(begin)
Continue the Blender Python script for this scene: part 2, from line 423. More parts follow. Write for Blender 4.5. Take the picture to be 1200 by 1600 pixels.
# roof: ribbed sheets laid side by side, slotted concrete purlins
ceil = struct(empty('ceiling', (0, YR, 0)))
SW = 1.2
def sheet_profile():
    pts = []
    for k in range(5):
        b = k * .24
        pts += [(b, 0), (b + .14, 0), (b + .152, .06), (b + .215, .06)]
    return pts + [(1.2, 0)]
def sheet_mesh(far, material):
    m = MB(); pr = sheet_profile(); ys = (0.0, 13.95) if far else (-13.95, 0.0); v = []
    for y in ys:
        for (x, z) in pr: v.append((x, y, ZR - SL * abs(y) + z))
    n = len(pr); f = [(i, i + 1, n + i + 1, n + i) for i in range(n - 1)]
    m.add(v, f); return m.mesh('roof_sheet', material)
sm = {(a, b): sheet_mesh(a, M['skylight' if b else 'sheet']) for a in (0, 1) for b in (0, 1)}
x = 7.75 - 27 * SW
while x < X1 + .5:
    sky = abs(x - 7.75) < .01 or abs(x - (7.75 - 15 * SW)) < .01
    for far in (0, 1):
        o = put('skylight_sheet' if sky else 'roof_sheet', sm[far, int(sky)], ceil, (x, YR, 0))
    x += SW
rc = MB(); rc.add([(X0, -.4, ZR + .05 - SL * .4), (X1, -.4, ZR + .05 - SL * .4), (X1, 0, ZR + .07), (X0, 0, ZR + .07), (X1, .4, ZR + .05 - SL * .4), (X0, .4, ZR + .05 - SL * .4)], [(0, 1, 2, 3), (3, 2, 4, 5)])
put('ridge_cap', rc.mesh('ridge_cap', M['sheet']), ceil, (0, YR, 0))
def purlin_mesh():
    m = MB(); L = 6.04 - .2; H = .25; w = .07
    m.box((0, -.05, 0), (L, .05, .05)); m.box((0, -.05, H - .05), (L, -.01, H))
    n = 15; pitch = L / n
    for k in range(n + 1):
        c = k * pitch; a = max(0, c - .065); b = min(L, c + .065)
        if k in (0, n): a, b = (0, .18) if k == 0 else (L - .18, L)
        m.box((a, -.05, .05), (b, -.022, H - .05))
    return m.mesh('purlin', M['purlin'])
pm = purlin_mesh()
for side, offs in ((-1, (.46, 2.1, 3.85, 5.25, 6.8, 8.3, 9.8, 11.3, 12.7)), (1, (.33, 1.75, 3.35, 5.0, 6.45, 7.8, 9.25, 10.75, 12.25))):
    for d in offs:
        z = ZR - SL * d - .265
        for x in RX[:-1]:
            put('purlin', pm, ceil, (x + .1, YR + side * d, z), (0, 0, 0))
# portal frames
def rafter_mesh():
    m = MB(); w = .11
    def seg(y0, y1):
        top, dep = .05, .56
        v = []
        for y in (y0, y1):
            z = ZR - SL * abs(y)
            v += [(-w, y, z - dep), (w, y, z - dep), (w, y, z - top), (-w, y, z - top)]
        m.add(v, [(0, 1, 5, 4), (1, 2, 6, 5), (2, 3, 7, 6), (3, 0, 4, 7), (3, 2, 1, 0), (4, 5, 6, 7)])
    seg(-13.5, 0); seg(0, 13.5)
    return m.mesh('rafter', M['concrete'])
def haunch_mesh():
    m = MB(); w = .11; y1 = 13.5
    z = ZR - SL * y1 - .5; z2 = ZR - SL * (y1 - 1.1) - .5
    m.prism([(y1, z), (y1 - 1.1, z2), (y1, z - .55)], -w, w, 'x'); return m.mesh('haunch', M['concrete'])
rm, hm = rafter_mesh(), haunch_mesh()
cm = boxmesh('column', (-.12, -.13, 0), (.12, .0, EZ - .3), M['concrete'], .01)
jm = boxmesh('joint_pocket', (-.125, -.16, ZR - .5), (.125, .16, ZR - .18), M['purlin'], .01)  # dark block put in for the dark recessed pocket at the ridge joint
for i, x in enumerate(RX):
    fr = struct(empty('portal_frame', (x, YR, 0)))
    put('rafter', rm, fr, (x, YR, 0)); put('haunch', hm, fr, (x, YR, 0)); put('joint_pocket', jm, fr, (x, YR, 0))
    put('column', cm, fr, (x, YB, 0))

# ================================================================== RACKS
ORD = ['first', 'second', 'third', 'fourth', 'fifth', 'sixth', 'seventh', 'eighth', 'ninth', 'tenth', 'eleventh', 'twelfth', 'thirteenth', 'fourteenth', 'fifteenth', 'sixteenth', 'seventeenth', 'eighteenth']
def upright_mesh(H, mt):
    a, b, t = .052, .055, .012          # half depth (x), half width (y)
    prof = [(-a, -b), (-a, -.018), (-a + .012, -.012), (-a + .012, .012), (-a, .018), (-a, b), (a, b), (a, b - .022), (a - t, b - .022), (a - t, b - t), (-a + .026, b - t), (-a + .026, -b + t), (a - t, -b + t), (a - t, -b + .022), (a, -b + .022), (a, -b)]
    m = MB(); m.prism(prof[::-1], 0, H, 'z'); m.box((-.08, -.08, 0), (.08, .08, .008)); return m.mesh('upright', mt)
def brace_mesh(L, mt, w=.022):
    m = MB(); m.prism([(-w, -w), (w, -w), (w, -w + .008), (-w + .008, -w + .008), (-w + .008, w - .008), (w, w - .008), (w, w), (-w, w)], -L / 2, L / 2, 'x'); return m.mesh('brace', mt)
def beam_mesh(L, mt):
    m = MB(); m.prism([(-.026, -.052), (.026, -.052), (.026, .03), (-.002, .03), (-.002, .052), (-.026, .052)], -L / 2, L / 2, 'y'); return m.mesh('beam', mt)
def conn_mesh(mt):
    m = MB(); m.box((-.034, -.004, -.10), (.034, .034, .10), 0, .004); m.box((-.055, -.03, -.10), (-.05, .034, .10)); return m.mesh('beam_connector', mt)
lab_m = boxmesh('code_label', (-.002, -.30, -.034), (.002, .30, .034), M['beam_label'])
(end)
Problem to solve:
Write down every line of the data exactly as it appears above.

The reply:
Continue the Blender Python script for this scene: part 2, from line 423. More parts follow. Write for Blender 4.5. Take the picture to be 1200 by 1600 pixels.
# roof: ribbed sheets laid side by side, slotted concrete purlins
ceil = struct(empty('ceiling', (0, YR, 0)))
SW = 1.2
def sheet_profile():
    pts = []
    for k in range(5):
        b = k * .24
        pts += [(b, 0), (b + .14, 0), (b + .152, .06), (b + .215, .06)]
    return pts + [(1.2, 0)]
def sheet_mesh(far, material):
    m = MB(); pr = sheet_profile(); ys = (0.0, 13.95) if far else (-13.95, 0.0); v = []
    for y in ys:
        for (x, z) in pr: v.append((x, y, ZR - SL * abs(y) + z))
    n = len(pr); f = [(i, i + 1, n + i + 1, n + i) for i in range(n - 1)]
    m.add(v, f); return m.mesh('roof_sheet', material)
sm = {(a, b): sheet_mesh(a, M['skylight' if b else 'sheet']) for a in (0, 1) for b in (0, 1)}
x = 7.75 - 27 * SW
while x < X1 + .5:
    sky = abs(x - 7.75) < .01 or abs(x - (7.75 - 15 * SW)) < .01
    for far in (0, 1):
        o = put('skylight_sheet' if sky else 'roof_sheet', sm[far, int(sky)], ceil, (x, YR, 0))
    x += SW
rc = MB(); rc.add([(X0, -.4, ZR + .05 - SL * .4), (X1, -.4, ZR + .05 - SL * .4), (X1, 0, ZR + .07), (X0, 0, ZR + .07), (X1, .4, ZR + .05 - SL * .4), (X0, .4, ZR + .05 - SL * .4)], [(0, 1, 2, 3), (3, 2, 4, 5)])
put('ridge_cap', rc.mesh('ridge_cap', M['sheet']), ceil, (0, YR, 0))
def purlin_mesh():
    m = MB(); L = 6.04 - .2; H = .25; w = .07
    m.box((0, -.05, 0), (L, .05, .05)); m.box((0, -.05, H - .05), (L, -.01, H))
    n = 15; pitch = L / n
    for k in range(n + 1):
        c = k * pitch; a = max(0, c - .065); b = min(L, c + .065)
        if k in (0, n): a, b = (0, .18) if k == 0 else (L - .18, L)
        m.box((a, -.05, .05), (b, -.022, H - .05))
    return m.mesh('purlin', M['purlin'])
pm = purlin_mesh()
for side, offs in ((-1, (.46, 2.1, 3.85, 5.25, 6.8, 8.3, 9.8, 11.3, 12.7)), (1, (.33, 1.75, 3.35, 5.0, 6.45, 7.8, 9.25, 10.75, 12.25))):
    for d in offs:
        z = ZR - SL * d - .265
        for x in RX[:-1]:
            put('purlin', pm, ceil, (x + .1, YR + side * d, z), (0, 0, 0))
# portal frames
def rafter_mesh():
    m = MB(); w = .11
    def seg(y0, y1):
        top, dep = .05, .56
        v = []
        for y in (y0, y1):
            z = ZR - SL * abs(y)
            v += [(-w, y, z - dep), (w, y, z - dep), (w, y, z - top), (-w, y, z - top)]
        m.add(v, [(0, 1, 5, 4), (1, 2, 6, 5), (2, 3, 7, 6), (3, 0, 4, 7), (3, 2, 1, 0), (4, 5, 6, 7)])
    seg(-13.5, 0); seg(0, 13.5)
    return m.mesh('rafter', M['concrete'])
def haunch_mesh():
    m = MB(); w = .11; y1 = 13.5
    z = ZR - SL * y1 - .5; z2 = ZR - SL * (y1 - 1.1) - .5
    m.prism([(y1, z), (y1 - 1.1, z2), (y1, z - .55)], -w, w, 'x'); return m.mesh('haunch', M['concrete'])
rm, hm = rafter_mesh(), haunch_mesh()
cm = boxmesh('column', (-.12, -.13, 0), (.12, .0, EZ - .3), M['concrete'], .01)
jm = boxmesh('joint_pocket', (-.125, -.16, ZR - .5), (.125, .16, ZR - .18), M['purlin'], .01)  # dark block put in for the dark recessed pocket at the ridge joint
for i, x in enumerate(RX):
    fr = struct(empty('portal_frame', (x, YR, 0)))
    put('rafter', rm, fr, (x, YR, 0)); put('haunch', hm, fr, (x, YR, 0)); put('joint_pocket', jm, fr, (x, YR, 0))
    put('column', cm, fr, (x, YB, 0))

# ================================================================== RACKS
ORD = ['first', 'second', 'third', 'fourth', 'fifth', 'sixth', 'seventh', 'eighth', 'ninth', 'tenth', 'eleventh', 'twelfth', 'thirteenth', 'fourteenth', 'fifteenth', 'sixteenth', 'seventeenth', 'eighteenth']
def upright_mesh(H, mt):
    a, b, t = .052, .055, .012          # half depth (x), half width (y)
    prof = [(-a, -b), (-a, -.018), (-a + .012, -.012), (-a + .012, .012), (-a, .018), (-a, b), (a, b), (a, b - .022), (a - t, b - .022), (a - t, b - t), (-a + .026, b - t), (-a + .026, -b + t), (a - t, -b + t), (a - t, -b + .022), (a, -b + .022), (a, -b)]
    m = MB(); m.prism(prof[::-1], 0, H, 'z'); m.box((-.08, -.08, 0), (.08, .08, .008)); return m.mesh('upright', mt)
def brace_mesh(L, mt, w=.022):
    m = MB(); m.prism([(-w, -w), (w, -w), (w, -w + .008), (-w + .008, -w + .008), (-w + .008, w - .008), (w, w - .008), (w, w), (-w, w)], -L / 2, L / 2, 'x'); return m.mesh('brace', mt)
def beam_mesh(L, mt):
    m = MB(); m.prism([(-.026, -.052), (.026, -.052), (.026, .03), (-.002, .03), (-.002, .052), (-.026, .052)], -L / 2, L / 2, 'y'); return m.mesh('beam', mt)
def conn_mesh(mt):
    m = MB(); m.box((-.034, -.004, -.10), (.034, .034, .10), 0, .004); m.box((-.055, -.03, -.10), (-.05, .034, .10)); return m.mesh('beam_connector', mt)
lab_m = boxmesh('code_label', (-.002, -.30, -.034), (.002, .30, .034), M['beam_label'])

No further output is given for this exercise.